The production theme of white — the idea that in Western culture white means purity and in Nigeria it means sacrifice and death, that red is the wedding color there— such an unapologetic color that takes up space with fearlessness, like the people of Nigeria do.
What I didn't like
I wasn’t ready for the story to end. And yet I loved that. Because grief and pain and finding ourselves happens in fragments without closure or neatly tied bows at the end. The show is very true to life in that way.
I love that we don’t get to witness the ceremony. That we only see a glimpse. Ceremony is sacred and I felt a deep respect in the omission of it.
Thank you again for a beautiful performance.

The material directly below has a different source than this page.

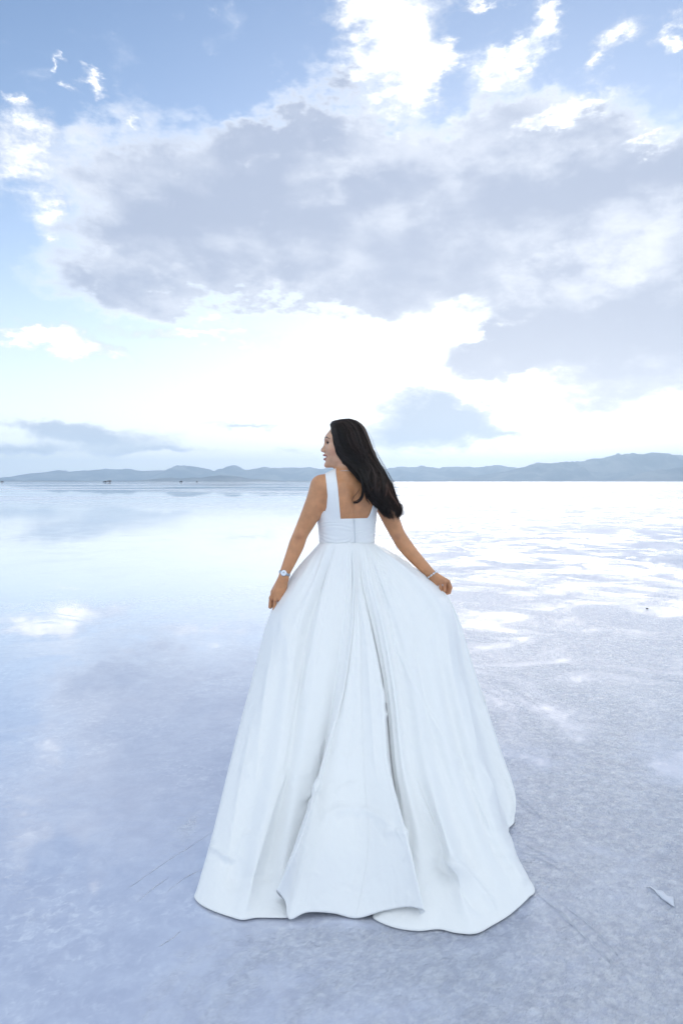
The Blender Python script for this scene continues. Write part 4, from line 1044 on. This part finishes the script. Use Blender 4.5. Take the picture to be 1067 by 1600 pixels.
# bracelet of little linked flowers on the right wrist
bc = P3(674.2, 898.2, .020); bax = P3(678, 903, .018) - P3(668, 890, .026)
br = mesh_obj('bracelet', *ring_band(bc, bax, .0278, .0266, (1, 0, -.2), .0026, .0012), silver_m, person)
axn = bax / np.linalg.norm(bax); ua = np.array([1, 0, -.2]); ua -= axn * (ua @ axn); ua /= np.linalg.norm(ua); ub = np.cross(axn, ua)
fl = []
for k in range(11):
    a = k * 2 * np.pi / 11 + .2; rd = np.cos(a) * ua + np.sin(a) * ub; tg = -np.sin(a) * ua + np.cos(a) * ub; c = bc + rd * .0285
    for q in range(4):
        an = q * np.pi / 2 + np.pi / 4; fl.append(ball(c + .0032 * (np.cos(an) * tg + np.sin(an) * axn), .0027, 8, 6))
    fl.append(ball(c + rd * .001, .0018, 8, 6))
v, f = join(fl); mesh_obj('bracelet_flowers', v, f, silver_m, br)
# ring on the left ring finger
rc0 = P3(436.7, 943.5, -.1095); rg = mesh_obj('ring', *ring_band(rc0, P3(436, 949, -.105) - P3(437, 938, -.112), .0092, .0092, (1, 0, 0), .0024, .0010), silver_m, person)
v, f = ball(rc0 + np.array([.001, -.0118, .001]), (.0042, .0032, .0042), 10, 7); mesh_obj('ring_stone', v, f, gem_m, rg)
# fine chain round the neck
nk = []
for k in range(46):
    a = 2 * np.pi * k / 46; c = BW(.0 + .0635 * math.cos(a), -.012 + .060 * math.sin(a), 1.447 - .030 * max(0, math.sin(a)) + .002)
    nk.append(c)
nk.append(nk[0]); v, f = tube(nk, .0012, 5); mesh_obj('necklace', v, f, silver_m, person)
# zip down the back of the gown
zp = [back_surface(553.6 + (k / 9) * 1.2, 811.5 + k * 4.1) + np.array([.0, -.0098, 0]) for k in range(10)]
zip_m, _, _ = material('zip_tape', (0.62, 0.66, 0.70), 0.5)
v, f = tube(zp, .0013, 5); z_ = mesh_obj('zipper', v, f, zip_m, dress)
v, f = tube([zp[0] + np.array([0, -.001, 0]), zp[0] + np.array([0, -.003, -.010])], .0016, 6); mesh_obj('zipper_pull', v, f, zip_m, dress)
# ------------------------------------------------------------------ far vehicles
paint_dark, _, _ = material('dark_paint', (0.05, 0.055, 0.07), 0.35)
paint_grey, _, _ = material('grey_paint', (0.16, 0.15, 0.15), 0.4)
glass_m, _, _ = material('car_glass', (0.02, 0.025, 0.03), 0.08)
tyre_m, _, _ = material('tyre_rubber', (0.02, 0.02, 0.02), 0.8)
rim_m, _, _ = material('wheel_rim', (0.5, 0.5, 0.52), 0.35, 0.8)
lamp_m, _, _ = material('lamp_glass', (0.5, 0.06, 0.05), 0.2)
def prism(profile, y0, y1, bev=0.0):
    """closed side outline (x, z) given a width, its long edges drawn in at the sides"""
    n = len(profile); pr = np.array(profile, float); c = pr.mean(0); ins = c + (pr - c) * (1 - bev); w = (y1 - y0) * bev * .8
    v = np.concatenate([np.c_[ins[:, 0], np.full(n, y0), ins[:, 1]], np.c_[pr[:, 0], np.full(n, y0 + w), pr[:, 1]], np.c_[pr[:, 0], np.full(n, y1 - w), pr[:, 1]], np.c_[ins[:, 0], np.full(n, y1), ins[:, 1]]])
    f = [list(range(n))[::-1]]
    for r in range(3):
        for k in range(n): f.append([r * n + k, r * n + (k + 1) % n, (r + 1) * n + (k + 1) % n, (r + 1) * n + k])
    f.append([3 * n + k for k in range(n)])
    return v, f
def vpart(name, vf, mat, parent, rz, at_=(0, 0, 0), smooth=False):
    v, f = vf; v = np.array(v, float) + at_
    c, s_ = math.cos(rz), math.sin(rz); v = np.c_[v[:, 0] * c - v[:, 1] * s_, v[:, 0] * s_ + v[:, 1] * c, v[:, 2]]
    root = wloc(parent if parent.type == 'EMPTY' else parent.parent)
    return mesh_obj(name, v + np.array(root), f, mat, parent, smooth)
def cyl(r, y0, y1, n=20):
    a = np.linspace(0, 2 * np.pi, n, endpoint=False); return prism(np.c_[r * np.cos(a), r * np.sin(a)], y0, y1, .06)
def wheels(e, xs, r, half, rz):
    for x in xs:
        for s_ in (-1, 1):
            w = vpart('wheel', cyl(r, -.11, .11), tyre_m, e, rz, (x, s_ * half, r)); vpart('rim', cyl(r * .6, -.12, .12), rim_m, w, rz, (x, s_ * half, r))
def suv(e, L, H, mat, rz):
    h = L / 2
    vpart('body', prism([(-h, .45), (-h * .98, H * .56), (-h * .45, H * .60), (h * .96, H * .62), (h, .5), (h * .92, .32), (-h * .92, .32)], -.92, .92, .05), mat, e, rz)
    vpart('cabin', prism([(-h * .50, H * .59), (-h * .24, H * .98), (h * .80, H), (h * .94, H * .61)], -.78, .78, .08), mat, e, rz)
    for s_ in (-1, 1):
        vpart('window', prism([(-h * .40, H * .64), (-h * .20, H * .92), (h * .25, H * .93), (h * .25, H * .64)], -.01, .01), glass_m, e, rz, (0, s_ * .775, 0))
        vpart('window', prism([(h * .31, H * .64), (h * .31, H * .93), (h * .74, H * .93), (h * .84, H * .64)], -.01, .01), glass_m, e, rz, (0, s_ * .775, 0))
        vpart('headlight', prism([(-h * 1.0, H * .44), (-h * 1.0, H * .52), (-h * .95, H * .52), (-h * .95, H * .44)], -.14, .14), rim_m, e, rz, (0, s_ * .68, 0))
        vpart('tail_light', prism([(h * .96, H * .44), (h * .96, H * .56), (h * 1.005, H * .56), (h * 1.005, H * .44)], -.09, .09), lamp_m, e, rz, (0, s_ * .74, 0))
    wheels(e, (-h * .62, h * .60), .36, .86, rz)
GRP = 'vehicles parked far out on the flat near the horizon'
def spot(px, Y): q = P(px, HOR, Y); return (q[0], q[1], 0.0)
e = empty('pickup_truck', spot(164.5, 940), 'long dark truck far out on the salt below the left mountains', 'truck', GRP)
suv(e, 5.4, 2.0, paint_dark, 0.0)
e = empty('box_trailer', spot(171.2, 940), 'dark boxy trailer standing right behind the long dark truck on the horizon', 'trailer', GRP)
vpart('box', prism([(-2.4, .55), (-2.6, 1.1), (-2.4, 2.7), (2.5, 2.7), (2.5, .55)], -1.05, 1.05, .03), paint_grey, e, 0.0)
vpart('door', prism([(2.49, .65), (2.49, 2.55), (2.54, 2.55), (2.54, .65)], -.9, .9), paint_dark, e, 0.0)
vpart('drawbar', prism([(-3.5, .5), (-3.5, .6), (-2.3, .75), (-2.3, .6)], -.08, .08), paint_dark, e, 0.0)
wheels(e, (.1, .95), .34, .98, 0.0)
e = empty('parked_car', spot(282.8, 960), 'small dark car parked on the horizon in front of the low dark blue foothills', 'car', GRP)
suv(e, 4.7, 1.95, paint_dark, .12)
e = empty('parked_car', spot(308.2, 990), 'tiny dark car seen end on, right of the small car by the blue foothills', 'car', GRP)
suv(e, 4.4, 1.8, paint_dark, math.pi / 2)
e = empty('parked_car', spot(3.6, 1050), 'tiny grey car on the horizon at the far left edge of the view', 'car', GRP)
suv(e, 4.4, 1.8, paint_grey, .9)

# ------------------------------------------------------------------ bits lying on the salt
flake_m, b, p = material('salt_flake', (0.66, 0.69, 0.77), 0.45)
g_ = b.N.new('ShaderNodeNewGeometry'); b.L.new(b.bump(b.noise(g_.outputs['Position'], 160, 4, .6), .5, .002), p.inputs['Normal'])
def ground(px, py, z=0.0): Y = F * (CH - z) / (py - HOR); q = P(px, py, Y); return np.array([q[0], q[1], z])
L_ = [(1008.5, 1386.5), (1014.5, 1385.5), (1022, 1391), (1027, 1397.5), (1034, 1404), (1042, 1409.5), (1053, 1417)]
U_ = [(1008.5, 1385.5), (1016, 1384.5), (1024, 1390), (1034, 1391.5), (1042, 1399), (1051, 1401), (1053.5, 1416)]
top = []
for (a, c), (d_, e_) in zip(U_, L_):
    for t in (0, .33, .66, 1): top.append(ground(a + (d_ - a) * t, c + (e_ - c) * t, .0022 + .002 * t ** 2 + .0007 * math.sin(a)))
top = np.array(top); bot = top - np.array([0, 0, .001]); n = len(U_)
f = []
for i in range(n - 1):
    for j in range(3):
        a = i * 4 + j; f.append([a, a + 4, a + 5, a + 1]); f.append([a + 4 * n, a + 1 + 4 * n, a + 5 + 4 * n, a + 4 + 4 * n])
per = [j for j in range(4)] + [i * 4 + 3 for i in range(1, n)] + [(n - 1) * 4 + j for j in (2, 1, 0)] + [i * 4 for i in range(n - 2, 0, -1)]
for k in range(len(per)): a, c = per[k], per[(k + 1) % len(per)]; f.append([a, c, c + 4 * n, a + 4 * n])
mesh_obj('salt_flake', np.concatenate([top, bot]), f, flake_m, label='thin pale curled flake of salt crust lying on the flat right of the gown', cat='salt flake')
peb_m, _, _ = material('dark_stone', (0.03, 0.03, 0.03), 0.6)
q = ground(1010.3, 951.3)
v, f = ball((q[0], q[1], .005), (.016, .008, .006), 16, 10); v = v * 1.0
v += .002 * np.sin(v * 400); mesh_obj('pebble', v, f, peb_m, label='small dark pebble alone on the rough white salt right of the woman', cat='stone')
# raised brush marks in the crust, swept by the hem
sc = []
rs = np.random.default_rng(8)
for ln in ([(200, 1388), (222, 1373), (262, 1345), (300, 1321), (337, 1297)], [(258, 1398), (290, 1371), (312, 1361), (326, 1357)], [(214, 1410), (240, 1388), (262, 1372)], [(247, 1480), (270, 1466), (282, 1455)],
           [(805, 1240), (830, 1262), (850, 1285)], [(808, 1252), (836, 1275)], [(840, 1398), (880, 1430), (930, 1480), (975, 1520)], [(846, 1402), (900, 1452), (958, 1510)], [(860, 1400), (925, 1450), (990, 1528)], [(812, 1330), (850, 1345), (880, 1362)], [(818, 1318), (868, 1346)]):
    c = cr(np.array([ground(*q) for q in ln]), 26, False); c[:, 0] += rs.normal(0, .0012, len(c)); c[:, 1] += rs.normal(0, .0012, len(c))
    u = np.linspace(0, 1, len(c)); r = .0014 * np.sin(np.pi * u) ** .6 * (.35 + .65 * (np.sin(u * 40 + rs.uniform(0, 6)) * .5 + .5)) + .0002
    c[:, 2] = r * .1
    sc.append(tube(c, r, 6))
v, f = join(sc); mesh_obj('salt_ridges', v, f, flake_m, kind='structure')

Congratulations to the whole team.
My overall impression
Writing this the moment I got in my car to capture the feeling still rippling through my body.
Italome is a powerhouse writer and storyteller. She draws you in like an old friend and the intimacy and ease of her storytelling keeps you on the edge of your seat from start to finish.
Her ability to transform into her compelling family members and other characters was so deeply subtle and nuanced. I loved each character so much, I could honestly watch separate shows about their lives— they were all so specific and had stories of their own.
Her main character of Sirah is funny, engaging, deeply rooted, and very much like the water itself….a frozen wave on the verge of breaking.
Her experience of leaving her homeland to live in America and not quite feeling at home or ‘whole’ in either place, was reminiscent of a mermaid caught between land and sea.
Sirah’s Auntie Grace’s deep cosmology of her people contrasted with her Mother’s chosen Christianity made me think about how the dominant colonial ‘cultures’ get to pick and choose which stories we believe, and how each people, each nation, each Indigenous community has their own beliefs and cosmology that is just as valid.
What a heartbreaking concept to feel haunted by a lineage and story you have not been taught to understand.
What a graceful and transcendent way of translating that heartache.
Thank you Italome, for gifting us with a glimpse into the worlds you inhabit, in all of your wholeness and bravery.